Love for Ruskin Bond and R.K Narayan started since I saw serial Malgudi Days and a Doordarshan serial on Ruskin Bond. I could somehow feel their personal presence so deep in me. One of the most powerful write-up I read is Narayan’s ‘Next Sunday’, where he had broken down the barriers of fiction and non-fiction, speaking spontaneously on autobiographical style and a unique treatment leaving you laughed, surprised, tensed as well as excited… something beyond all genres. You will laugh if I say that I tried to act as a blind man imagining a similar situation as that of Ruskin Bond’s ‘The girl in the train’ (I have seen the same story with someother title, not sure). This is one story that I always wanted to film ever since I started learning the art of filmmaking. Still confused about the treatment to be used and the perspective to be identified.

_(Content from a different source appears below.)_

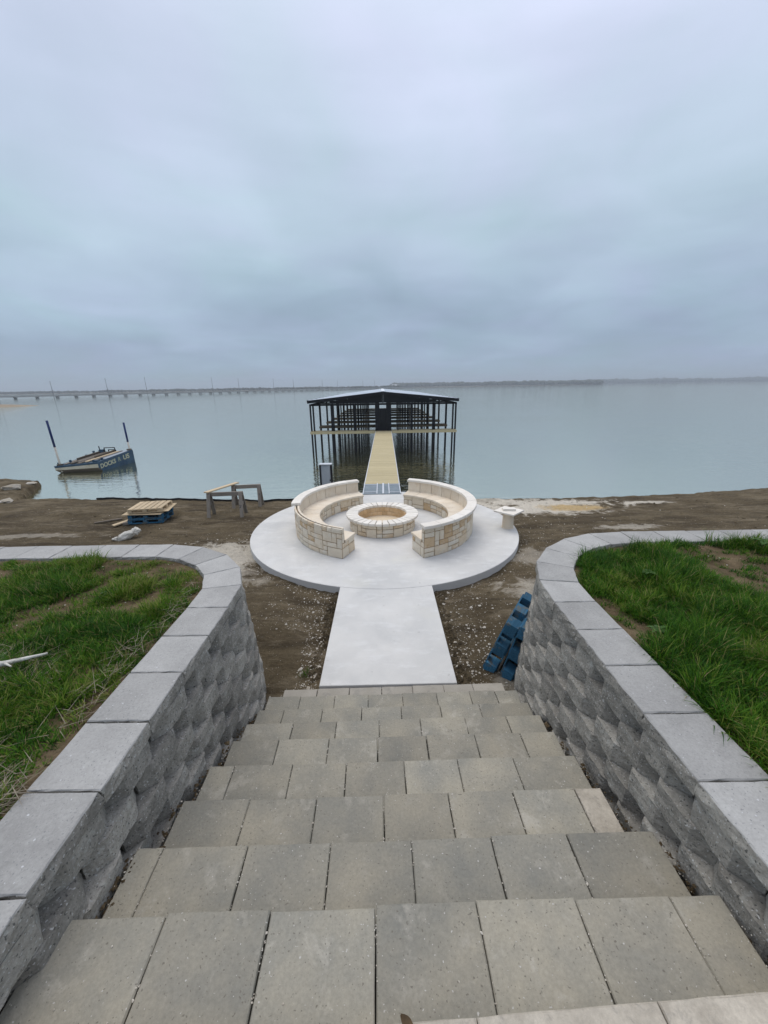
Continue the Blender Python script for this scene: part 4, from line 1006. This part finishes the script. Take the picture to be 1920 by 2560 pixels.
for u0, v0, u1, v1, w, h, mt in ((.12, .12, .15, .95, .20, .05, M_grey), (.30, .08, .36, .95, .22, .07, M_brownw), (.42, .15, .50, .9, .14, .08, M_grey), (.50, .05, .52, .6, .22, .05, M_brownw), (.62, .12, .70, .92, .18, .06, M_bare), (.75, .2, .76, .95, .16, .05, M_grey), (.2, .35, .24, .98, .12, .14, M_brownw), (.58, .4, .6, .95, .10, .13, M_brownw)):
    bb('deck_board', bl(u0, v0, h), bl(u1, v1, h), w, h, mt)
bb('hatch', bl(.80, .12, .06), bl(.93, .12, .06), .30, .10, M_bluehull); bb('deck_plate', bl(.86, .3, .03), bl(.9, .95, .03), .34, .03, M_grpanel)
for u, v, h in ((.03, .08, .22), (.16, .22, .22), (.18, .6, .24), (.1, .88, .28), (.82, .10, .16), (.88, .25, .16)): bb('cleat_post', bl(u, v), bl(u, v, h), .12, .10, M_bluehull)
# winch frame on the far side
for a, c in (((.35, .92, 0), (.35, .92, .42)), ((.62, .92, 0), (.62, .92, .36)), ((.35, .92, .40), (.62, .92, .36)), ((.45, .92, 0), (.45, .92, .25)), ((.45, .92, .24), (.62, .92, .20)), ((.22, .93, 0), (.22, .93, .55)), ((.22, .93, .3), (.36, .92, .2))): bb('winch_frame', bl(*a), bl(*c), .05, .05, M_black)
bb('winch_drum', bl(.22, .92, .16), bl(.32, .92, .16), .28, .28, M_bluehull)
for nm, (u, v), top, sp in (('mast', (.09, .04), Vector((-21.02, 24.75, 1.62)), .50), ('mast', (.94, .97), Vector((-18.72, 28.5, 1.14)), .57)):
    p = bl(u, v, -.4); d = top - p; mid = p + d * (1 - sp) + d * .0
    b = MB().tube(p, mid, .058, .058, 12); sm_ = b.build('spud_mast', M_mastwhite, None, True); inv(sm_, root)
    b = MB().tube(mid, top, .064, .064, 12); o = b.build('mast_upper', M_mastblue, None, True); sub(o, sm_)
    bb('mast_sleeve', bl(u, v, -.02), bl(u, v, .14), .24, .24, M_brownw)
# lettering on the long side
def lettering(txt, mat, u0, u1, dz, size):
    cu = bpy.data.curves.new('lettering', 'FONT'); cu.body = txt; cu.size = size; cu.extrude = .004; cu.offset = .012
    t = bpy.data.objects.new('lettering', cu); COL.objects.link(t); dg = bpy.context.evaluated_depsgraph_get(); me = bpy.data.meshes.new_from_object(t.evaluated_get(dg)); bpy.data.objects.remove(t)
    V = np.array([v.co[:] for v in me.vertices]); wx0, wx1 = V[:, 0].min(), V[:, 0].max()
    for v in me.vertices:
        s = u0 + (v.co.x - wx0) / (wx1 - wx0) * (u1 - u0); q = bl(1.0, s); h = v.co.y
        t_ = 1 - s
        nx_ = Vector(((C_ - B_).y, -(C_ - B_).x, 0)).normalized()
        v.co = q + Vector((0, 0, -dz - .02 + h - .20)) + nx_ * (.010 + v.co.z)
    me.materials.clear(); me.materials.append(mat); o = mobj('lettering', me); sub(o, hull)
lettering('DOCKS', M_letter, .05, .46, .19, .40); lettering('R', M_faded, .53, .61, .19, .42); lettering('US', M_letter, .68, .86, .20, .46)

# ------------------------------------------------------------------ far shore, bridge, power poles
def fardir(u): return (u - 960) / 961
def strip(pts, hl, label, name='far_shore', depth=160):
    # pts: (u, forward distance) of the waterline ; low land behind it
    V = []; 
    for u, d in pts:
        x = fardir(u) * d * .95
        V += [(x, d, WZ - .6), (x * 1.006, d * 1.006, WZ + hl * .25), (x * (1 + depth / d), d + depth, WZ + hl), (x * (1 + 3 * depth / d), d + 3 * depth, WZ - 1)]
    n = len(pts); F = [(4 * i + q, 4 * i + 4 + q, 4 * i + 5 + q, 4 * i + 1 + q) for i in range(n - 1) for q in range(3)]
    o = mobj(name, mesh(name, V, [f for f in F], M_farland)); tag(o, kind='structure')
ICO = None
def woods(specs, label):
    import bmesh
    bm = bmesh.new(); bmesh.ops.create_icosphere(bm, subdivisions=1, radius=1); iv = np.array([v.co[:] for v in bm.verts]); fi = np.array([[v.index for v in f.verts] for f in bm.faces]); bm.free()
    Vs, Fs = [], []; n0 = 0
    for (u0, u1, d0, d1, n, s0, s1, z0) in specs:
        for i in range(n):
            f = rng.uniform(); u = u0 + (u1 - u0) * f; d = d0 + (d1 - d0) * f + rng.uniform(4, 90); x = fardir(u) * d * .95
            env = .55 + .75 * float(fbm(np.array(u * .02), np.array(3.3))); s = rng.uniform(s0, s1) * env
            v = iv * rng.uniform(.7, 1.25, iv.shape) * (s * 1.3, s * 1.3, s * .8) + (x, d, WZ + z0 + s * .5); Vs.append(v); Fs.append(fi + n0); n0 += len(iv)
    V = np.concatenate(Vs); F = np.concatenate(Fs)
    o = mobj('far_wood', mesh('far_wood', V, [tuple(map(int, f)) for f in F], M_trees)); tag(o, label, 'wood', kind='stuff')
strip([(-700, 1000), (0, 1050), (500, 1100), (1010, 1150)], 3.5, '')
strip([(960, 1500), (1100, 1420), (1300, 1400), (1512, 1380)], 4.5, '')
strip([(1440, 2200), (1700, 2200), (1960, 2200), (2500, 2200)], 8, '')
woods([(-600, 1010, 1000, 1150, 1700, 2.4, 4.6, 2.2)], 'low hazy tree line beyond the long bridge on the left')
woods([(985, 1508, 1495, 1385, 1100, 5.5, 11, 3)], 'wooded point of the far shore right of the dock roof')
woods([(1440, 2450, 2200, 2200, 1000, 9, 17, 4)], 'distant wooded shore at the far right')
root = empty('white_building', (20, 1410, WZ + 6)); tag(root, 'tiny white building on the far shore above the dock roof', 'building')
wxb = fardir(991) * 1400 * .95
root.location = (wxb, 1400, WZ)
MB().box((0, 0, 5.5), (16, 8, 5)).build('wall', M_house, root); V = [(-9, -5, 8.0), (9, -5, 8.0), (9, 5, 8.0), (-9, 5, 8.0), (-9, 0, 10.4), (9, 0, 10.4)]
mobj('roof', mesh('roof', V, [(0, 1, 5, 4), (2, 3, 4, 5), (0, 4, 3), (1, 2, 5), (3, 2, 1, 0)], M_house), root)
D0 = 303.0
def bpos(k): return Vector(((-916.6 + 20.7 * k) / 961 * D0, (D0 * (1 + .0394 * k) - 1.6) / .95))
bd = (bpos(1) - bpos(0)).normalized(); bn = Vector((bd.y, -bd.x)); byaw = math.atan2(bd.y, bd.x)
root = empty('lake_bridge', (bpos(10).x, bpos(10).y, WZ)); tag(root, 'long low concrete bridge crossing the lake on the left horizon', 'bridge')
p0, p1 = bpos(-4), bpos(56)
o = pbeam('bridge_deck', (p0.x, p0.y, .05), (p1.x, p1.y, .05), 6, .8, M_conc_far, None); inv(o, root)
for s in (-1, 1): o = pbeam('parapet', (p0.x + bn.x * 2.9 * s, p0.y + bn.y * 2.9 * s, 0.65), (p1.x + bn.x * 2.9 * s, p1.y + bn.y * 2.9 * s, 0.65), .3, .45, M_conc_far, None); inv(o, root)
pm = MB(); pm.box((0, 0, -.65), (.9, 5.2, .6)); 
for q in (-1.5, 1.5): pm.box((0, q, -2.2), (.8, .8, 2.6))
pm = pm.mesh('pier', M_conc_far)
for k in range(-3, 55):
    p = bpos(k); o = mobj('pier', pm, None, (p.x, p.y, 0), (0, 0, byaw)); inv(o, root)
desc = ['leftmost power pole, cut by the picture edge above the bridge', 'second power pole from the left beyond the bridge', 'third power pole from the left beyond the bridge', 'fourth power pole from the left beyond the bridge', 'fifth power pole from the left beyond the bridge', 'sixth power pole from the left beyond the bridge', 'seventh power pole from the left beyond the bridge', 'eighth power pole from the left beyond the bridge', 'ninth power pole from the left, small above the dock', 'tenth power pole from the left, small above the dock', 'eleventh power pole from the left, faint above the dock', 'twelfth power pole from the left, faint beside the dock ridge']
for (u, h), lab in zip(((13, 42), (152, 40), (289, 43), (386, 43), (550, 38), (615, 34), (701, 31), (750, 28), (821, 25), (859, 23), (921, 21), (950, 20)), desc):
    k = (916.6 - (960 - u)) / (20.7 + .0394 * (960 - u)); p = bpos(k) + bn * -9 * 0 - bn * 8; dd = p.y
    root = empty('power_pole', (p.x, p.y, WZ)); tag(root, lab, 'power pole', 'power poles along the bridge'); hh = h * dd * .96 / 961
    MB().tube((0, 0, -.5), (0, 0, hh), .28, .15, 6).build('pole', M_pole, root)
    MB().box((0, 0, hh * .95), (.9, .14, .14)).build('cross_arm', M_pole, root)

# ------------------------------------------------------------------ haze
o = MB().box((0, 1350, 20), (5600, 2900, 50)).build('haze', None); tag(o, 'thin pale haze over the lake', 'haze', kind='stuff')
hm = bpy.data.materials.new('haze_air'); hm.use_nodes = True; hn = hm.node_tree
for n in list(hn.nodes): hn.nodes.remove(n)
ho = hn.nodes.new('ShaderNodeOutputMaterial'); hv = hn.nodes.new('ShaderNodeVolumePrincipled')
hv.inputs['Color'].default_value = (.80, .86, .92, 1); hv.inputs['Density'].default_value = .00045; hv.inputs['Anisotropy'].default_value = .2
hn.links.new(hv.outputs[0], ho.inputs['Volume']); o.data.materials.append(hm)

I am not forgetting any other revolutionary writers whom I respect a lot like O Henry, Paulo Coelho, M.T. Vasudevan Nair, V.T, Lalithambika Andarjanam, Balamani Amma etc. Writing a novel like Andarjanam's 'Angnisakshi' is not a joke during that era in Kerala. I once argued that an MBA lesson is incomplete without teaching 'Animal Farm'. But then literature is an ocean, where I used to dive deep and now almost lost even the talent to do a surface swim. Just remembering the number of sharks, piranhas, angelfishes, octopuses and dolphins I have met in those dives in my childhood… remembering the oysters and pearls I have collected in those adventures…

Today I feel myself standing at the beech looking at the waves… at times scribbling on the sand about those adventures... so aimlessly...


Susan Deborah said...

Please, please take care of your spelling dear Arun. However much I liked reading through, I was appalled by the spelling errors which cause a break in the otherwise smooth flow of the narrative.

Now we get a comprehensive view of the reader in you. Nice.

Joy always,

Cockroach said...

thanks susan, other than just writing i always do mess with spellings and grammar. will keep an eye. :) btw thanks for droppin in.

Anonymous said...

I am from palakkad,I came across your blog whilesearching for the expression 'the writer with the signature of god on his heart'- as my colleague who is also a man of letters and whose signature resembles an ECG , is retiring from service,doesn't that make him 'a writer with a heart on his signature'.
Anyway I find your writing beautiful,and also share a liking for some movies.